Alors les éditeurs de sécurité cibles de choix des espions cyber des nations les plus agressives en la matière ? Probablement. Même si Eugène Kaspersky s’en désole. Dans un billet de blog, le fondateur de l’éditeur éponyme explique ne pas comprendre les motivations de l’État qui s’est attaqué à sa société. Trop de risques, pour trop peu d’informations réellement utiles, selon lui. D’autant que, du fait de la mise au jour de Duqu 2 .0, « les assaillants doivent maintenant retourner à leur planche à dessin car leur plate-forme est désormais connue de l’ensemble de l’industrie de la sécurité IT ».

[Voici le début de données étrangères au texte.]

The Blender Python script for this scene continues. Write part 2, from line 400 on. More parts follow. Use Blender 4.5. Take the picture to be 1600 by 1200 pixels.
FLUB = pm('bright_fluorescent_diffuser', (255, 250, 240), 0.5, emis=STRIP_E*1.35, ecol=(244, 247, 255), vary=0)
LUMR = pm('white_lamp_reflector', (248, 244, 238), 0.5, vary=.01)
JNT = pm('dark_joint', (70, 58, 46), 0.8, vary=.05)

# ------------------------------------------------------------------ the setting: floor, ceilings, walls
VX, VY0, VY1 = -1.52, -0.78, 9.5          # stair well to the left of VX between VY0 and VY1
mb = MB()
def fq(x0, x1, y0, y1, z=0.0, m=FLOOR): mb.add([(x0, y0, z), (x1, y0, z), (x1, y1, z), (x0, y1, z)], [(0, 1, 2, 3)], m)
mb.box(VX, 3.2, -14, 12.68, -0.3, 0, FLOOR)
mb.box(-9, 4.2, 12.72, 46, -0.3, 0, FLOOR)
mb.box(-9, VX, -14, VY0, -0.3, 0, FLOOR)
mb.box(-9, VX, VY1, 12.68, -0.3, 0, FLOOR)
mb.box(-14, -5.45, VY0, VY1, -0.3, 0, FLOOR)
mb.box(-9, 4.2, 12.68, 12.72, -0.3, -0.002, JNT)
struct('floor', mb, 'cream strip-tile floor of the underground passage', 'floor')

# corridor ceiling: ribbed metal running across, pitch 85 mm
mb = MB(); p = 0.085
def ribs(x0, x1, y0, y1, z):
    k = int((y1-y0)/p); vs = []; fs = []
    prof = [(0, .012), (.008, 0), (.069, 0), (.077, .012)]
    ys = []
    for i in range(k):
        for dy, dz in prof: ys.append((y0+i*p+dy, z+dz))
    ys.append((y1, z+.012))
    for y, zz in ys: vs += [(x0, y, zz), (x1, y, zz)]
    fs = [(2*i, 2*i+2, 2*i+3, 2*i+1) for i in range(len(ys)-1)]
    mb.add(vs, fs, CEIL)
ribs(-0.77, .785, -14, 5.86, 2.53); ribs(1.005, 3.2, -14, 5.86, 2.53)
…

Ne tirez plus sur l’ambulance !

Dans les faits – et comme le laisse augurer le processus de certification de produits mis en place par l’Anssi en France -, le marché de la sécurité est en train d’exploser, avec l’apparition de marchés nationaux où dominent des acteurs locaux ayant la confiance de leur gouvernement. Une évolution qui ne peut que déranger des entreprises se voulant globales comme Kaspersky. Son fondateur compare désormais les cyber-agressions des États au fait de tirer sur les infirmiers sur un champ de bataille : un acte « méprisable » et « honteux », écrit Eugène Kaspersky.

Pour Gérôme Billois, de Solucom, « les intérêts des États n’ont jamais été complètement alignés avec ceux des acteurs de la sécurité. En particulier dans les services de renseignements : on le voit bien avec les révélations sur la NSA qui essaie depuis longtemps de diminuer les niveaux de sécurité ou d’introduire des portes dérobées. Et même si les acteurs de la sécurité ont des offres globales et vendues dans le monde entier, pour les actions les plus sensibles, on peut parler d’acteurs ‘zonaux’ qui reflètent les oppositions entre grands blocs ». En devenant un enjeu de souveraineté et de domination pour les États, la cybersécurité découvre aussi la realpolitik.